'''
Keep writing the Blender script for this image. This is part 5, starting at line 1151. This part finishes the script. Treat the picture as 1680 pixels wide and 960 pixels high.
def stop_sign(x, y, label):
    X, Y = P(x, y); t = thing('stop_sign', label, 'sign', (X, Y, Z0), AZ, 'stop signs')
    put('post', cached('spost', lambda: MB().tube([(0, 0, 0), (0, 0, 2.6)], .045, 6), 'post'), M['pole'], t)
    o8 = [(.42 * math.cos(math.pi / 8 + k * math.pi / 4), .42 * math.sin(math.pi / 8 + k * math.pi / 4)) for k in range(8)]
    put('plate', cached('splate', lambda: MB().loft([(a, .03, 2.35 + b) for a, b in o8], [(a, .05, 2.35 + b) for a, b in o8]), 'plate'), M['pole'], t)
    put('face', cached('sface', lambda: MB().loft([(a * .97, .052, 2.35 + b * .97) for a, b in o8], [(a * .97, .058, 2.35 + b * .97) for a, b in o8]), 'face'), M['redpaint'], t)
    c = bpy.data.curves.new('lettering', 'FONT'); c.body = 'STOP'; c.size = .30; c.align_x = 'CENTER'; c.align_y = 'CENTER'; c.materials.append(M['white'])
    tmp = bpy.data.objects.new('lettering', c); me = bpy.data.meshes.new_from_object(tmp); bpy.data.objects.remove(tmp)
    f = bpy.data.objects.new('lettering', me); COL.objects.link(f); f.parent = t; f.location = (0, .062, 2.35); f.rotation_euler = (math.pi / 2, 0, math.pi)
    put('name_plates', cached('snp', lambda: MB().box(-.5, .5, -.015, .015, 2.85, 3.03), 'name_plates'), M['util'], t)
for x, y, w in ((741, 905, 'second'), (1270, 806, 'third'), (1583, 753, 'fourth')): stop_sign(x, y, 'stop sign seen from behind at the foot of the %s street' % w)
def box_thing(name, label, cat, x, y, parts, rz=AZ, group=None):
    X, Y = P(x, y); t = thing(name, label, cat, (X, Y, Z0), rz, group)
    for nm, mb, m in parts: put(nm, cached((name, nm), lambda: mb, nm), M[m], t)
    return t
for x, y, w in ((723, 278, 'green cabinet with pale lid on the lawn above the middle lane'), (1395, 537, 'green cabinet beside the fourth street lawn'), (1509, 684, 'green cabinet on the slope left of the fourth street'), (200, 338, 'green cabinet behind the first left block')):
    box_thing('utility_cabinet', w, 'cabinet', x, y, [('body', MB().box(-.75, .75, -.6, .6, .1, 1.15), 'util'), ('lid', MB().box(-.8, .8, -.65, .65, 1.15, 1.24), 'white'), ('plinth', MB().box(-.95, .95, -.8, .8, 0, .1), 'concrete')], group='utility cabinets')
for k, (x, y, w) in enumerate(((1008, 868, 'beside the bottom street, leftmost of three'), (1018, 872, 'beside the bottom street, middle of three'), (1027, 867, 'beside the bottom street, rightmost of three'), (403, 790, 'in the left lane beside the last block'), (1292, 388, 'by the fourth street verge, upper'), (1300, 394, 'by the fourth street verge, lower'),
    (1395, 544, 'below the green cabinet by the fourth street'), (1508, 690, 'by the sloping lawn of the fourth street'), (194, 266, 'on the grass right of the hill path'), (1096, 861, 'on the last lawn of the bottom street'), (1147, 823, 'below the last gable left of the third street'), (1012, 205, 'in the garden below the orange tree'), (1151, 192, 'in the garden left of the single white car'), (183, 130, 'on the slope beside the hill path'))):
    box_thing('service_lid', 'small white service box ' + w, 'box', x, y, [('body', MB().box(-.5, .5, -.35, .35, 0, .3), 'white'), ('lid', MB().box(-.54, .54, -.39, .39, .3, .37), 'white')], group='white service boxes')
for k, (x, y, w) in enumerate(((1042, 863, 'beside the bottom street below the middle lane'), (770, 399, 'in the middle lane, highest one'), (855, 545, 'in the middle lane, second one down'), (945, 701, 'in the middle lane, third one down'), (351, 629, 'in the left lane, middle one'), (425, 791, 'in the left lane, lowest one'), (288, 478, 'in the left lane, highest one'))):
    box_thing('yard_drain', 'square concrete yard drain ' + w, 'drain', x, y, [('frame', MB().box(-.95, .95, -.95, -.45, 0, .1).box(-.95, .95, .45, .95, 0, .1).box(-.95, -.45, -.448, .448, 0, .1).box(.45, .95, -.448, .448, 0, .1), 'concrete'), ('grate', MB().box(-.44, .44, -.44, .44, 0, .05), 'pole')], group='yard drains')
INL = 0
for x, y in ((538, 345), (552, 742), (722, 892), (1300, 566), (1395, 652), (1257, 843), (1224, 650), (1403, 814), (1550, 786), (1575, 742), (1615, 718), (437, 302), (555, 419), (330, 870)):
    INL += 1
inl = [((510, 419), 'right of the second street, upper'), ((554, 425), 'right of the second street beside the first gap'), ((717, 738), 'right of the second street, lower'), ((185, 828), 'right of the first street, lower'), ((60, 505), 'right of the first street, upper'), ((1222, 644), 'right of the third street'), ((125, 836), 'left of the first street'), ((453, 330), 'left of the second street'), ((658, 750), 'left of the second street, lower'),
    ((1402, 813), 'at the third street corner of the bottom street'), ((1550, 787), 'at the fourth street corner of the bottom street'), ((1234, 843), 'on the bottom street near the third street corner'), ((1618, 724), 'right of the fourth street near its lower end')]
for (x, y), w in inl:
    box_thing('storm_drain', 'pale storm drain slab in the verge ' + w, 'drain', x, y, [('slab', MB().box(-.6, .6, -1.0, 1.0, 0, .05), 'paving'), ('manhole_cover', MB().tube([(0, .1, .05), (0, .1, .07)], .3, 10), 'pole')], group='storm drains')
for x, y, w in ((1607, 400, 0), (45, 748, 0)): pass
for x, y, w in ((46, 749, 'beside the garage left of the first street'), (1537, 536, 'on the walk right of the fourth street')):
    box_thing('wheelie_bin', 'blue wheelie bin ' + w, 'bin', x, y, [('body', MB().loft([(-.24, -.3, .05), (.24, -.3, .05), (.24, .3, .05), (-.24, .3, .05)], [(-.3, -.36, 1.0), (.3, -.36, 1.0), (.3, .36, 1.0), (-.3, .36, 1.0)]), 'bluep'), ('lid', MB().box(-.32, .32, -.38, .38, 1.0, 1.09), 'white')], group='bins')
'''
Copy each line of the data above without altering a single character.

* [Answer to this task]
Keep writing the Blender script for this image. This is part 5, starting at line 1151. This part finishes the script. Treat the picture as 1680 pixels wide and 960 pixels high.
def stop_sign(x, y, label):
    X, Y = P(x, y); t = thing('stop_sign', label, 'sign', (X, Y, Z0), AZ, 'stop signs')
    put('post', cached('spost', lambda: MB().tube([(0, 0, 0), (0, 0, 2.6)], .045, 6), 'post'), M['pole'], t)
    o8 = [(.42 * math.cos(math.pi / 8 + k * math.pi / 4), .42 * math.sin(math.pi / 8 + k * math.pi / 4)) for k in range(8)]
    put('plate', cached('splate', lambda: MB().loft([(a, .03, 2.35 + b) for a, b in o8], [(a, .05, 2.35 + b) for a, b in o8]), 'plate'), M['pole'], t)
    put('face', cached('sface', lambda: MB().loft([(a * .97, .052, 2.35 + b * .97) for a, b in o8], [(a * .97, .058, 2.35 + b * .97) for a, b in o8]), 'face'), M['redpaint'], t)
    c = bpy.data.curves.new('lettering', 'FONT'); c.body = 'STOP'; c.size = .30; c.align_x = 'CENTER'; c.align_y = 'CENTER'; c.materials.append(M['white'])
    tmp = bpy.data.objects.new('lettering', c); me = bpy.data.meshes.new_from_object(tmp); bpy.data.objects.remove(tmp)
    f = bpy.data.objects.new('lettering', me); COL.objects.link(f); f.parent = t; f.location = (0, .062, 2.35); f.rotation_euler = (math.pi / 2, 0, math.pi)
    put('name_plates', cached('snp', lambda: MB().box(-.5, .5, -.015, .015, 2.85, 3.03), 'name_plates'), M['util'], t)
for x, y, w in ((741, 905, 'second'), (1270, 806, 'third'), (1583, 753, 'fourth')): stop_sign(x, y, 'stop sign seen from behind at the foot of the %s street' % w)
def box_thing(name, label, cat, x, y, parts, rz=AZ, group=None):
    X, Y = P(x, y); t = thing(name, label, cat, (X, Y, Z0), rz, group)
    for nm, mb, m in parts: put(nm, cached((name, nm), lambda: mb, nm), M[m], t)
    return t
for x, y, w in ((723, 278, 'green cabinet with pale lid on the lawn above the middle lane'), (1395, 537, 'green cabinet beside the fourth street lawn'), (1509, 684, 'green cabinet on the slope left of the fourth street'), (200, 338, 'green cabinet behind the first left block')):
    box_thing('utility_cabinet', w, 'cabinet', x, y, [('body', MB().box(-.75, .75, -.6, .6, .1, 1.15), 'util'), ('lid', MB().box(-.8, .8, -.65, .65, 1.15, 1.24), 'white'), ('plinth', MB().box(-.95, .95, -.8, .8, 0, .1), 'concrete')], group='utility cabinets')
for k, (x, y, w) in enumerate(((1008, 868, 'beside the bottom street, leftmost of three'), (1018, 872, 'beside the bottom street, middle of three'), (1027, 867, 'beside the bottom street, rightmost of three'), (403, 790, 'in the left lane beside the last block'), (1292, 388, 'by the fourth street verge, upper'), (1300, 394, 'by the fourth street verge, lower'),
    (1395, 544, 'below the green cabinet by the fourth street'), (1508, 690, 'by the sloping lawn of the fourth street'), (194, 266, 'on the grass right of the hill path'), (1096, 861, 'on the last lawn of the bottom street'), (1147, 823, 'below the last gable left of the third street'), (1012, 205, 'in the garden below the orange tree'), (1151, 192, 'in the garden left of the single white car'), (183, 130, 'on the slope beside the hill path'))):
    box_thing('service_lid', 'small white service box ' + w, 'box', x, y, [('body', MB().box(-.5, .5, -.35, .35, 0, .3), 'white'), ('lid', MB().box(-.54, .54, -.39, .39, .3, .37), 'white')], group='white service boxes')
for k, (x, y, w) in enumerate(((1042, 863, 'beside the bottom street below the middle lane'), (770, 399, 'in the middle lane, highest one'), (855, 545, 'in the middle lane, second one down'), (945, 701, 'in the middle lane, third one down'), (351, 629, 'in the left lane, middle one'), (425, 791, 'in the left lane, lowest one'), (288, 478, 'in the left lane, highest one'))):
    box_thing('yard_drain', 'square concrete yard drain ' + w, 'drain', x, y, [('frame', MB().box(-.95, .95, -.95, -.45, 0, .1).box(-.95, .95, .45, .95, 0, .1).box(-.95, -.45, -.448, .448, 0, .1).box(.45, .95, -.448, .448, 0, .1), 'concrete'), ('grate', MB().box(-.44, .44, -.44, .44, 0, .05), 'pole')], group='yard drains')
INL = 0
for x, y in ((538, 345), (552, 742), (722, 892), (1300, 566), (1395, 652), (1257, 843), (1224, 650), (1403, 814), (1550, 786), (1575, 742), (1615, 718), (437, 302), (555, 419), (330, 870)):
    INL += 1
inl = [((510, 419), 'right of the second street, upper'), ((554, 425), 'right of the second street beside the first gap'), ((717, 738), 'right of the second street, lower'), ((185, 828), 'right of the first street, lower'), ((60, 505), 'right of the first street, upper'), ((1222, 644), 'right of the third street'), ((125, 836), 'left of the first street'), ((453, 330), 'left of the second street'), ((658, 750), 'left of the second street, lower'),
    ((1402, 813), 'at the third street corner of the bottom street'), ((1550, 787), 'at the fourth street corner of the bottom street'), ((1234, 843), 'on the bottom street near the third street corner'), ((1618, 724), 'right of the fourth street near its lower end')]
for (x, y), w in inl:
    box_thing('storm_drain', 'pale storm drain slab in the verge ' + w, 'drain', x, y, [('slab', MB().box(-.6, .6, -1.0, 1.0, 0, .05), 'paving'), ('manhole_cover', MB().tube([(0, .1, .05), (0, .1, .07)], .3, 10), 'pole')], group='storm drains')
for x, y, w in ((1607, 400, 0), (45, 748, 0)): pass
for x, y, w in ((46, 749, 'beside the garage left of the first street'), (1537, 536, 'on the walk right of the fourth street')):
    box_thing('wheelie_bin', 'blue wheelie bin ' + w, 'bin', x, y, [('body', MB().loft([(-.24, -.3, .05), (.24, -.3, .05), (.24, .3, .05), (-.24, .3, .05)], [(-.3, -.36, 1.0), (.3, -.36, 1.0), (.3, .36, 1.0), (-.3, .36, 1.0)]), 'bluep'), ('lid', MB().box(-.32, .32, -.38, .38, 1.0, 1.09), 'white')], group='bins')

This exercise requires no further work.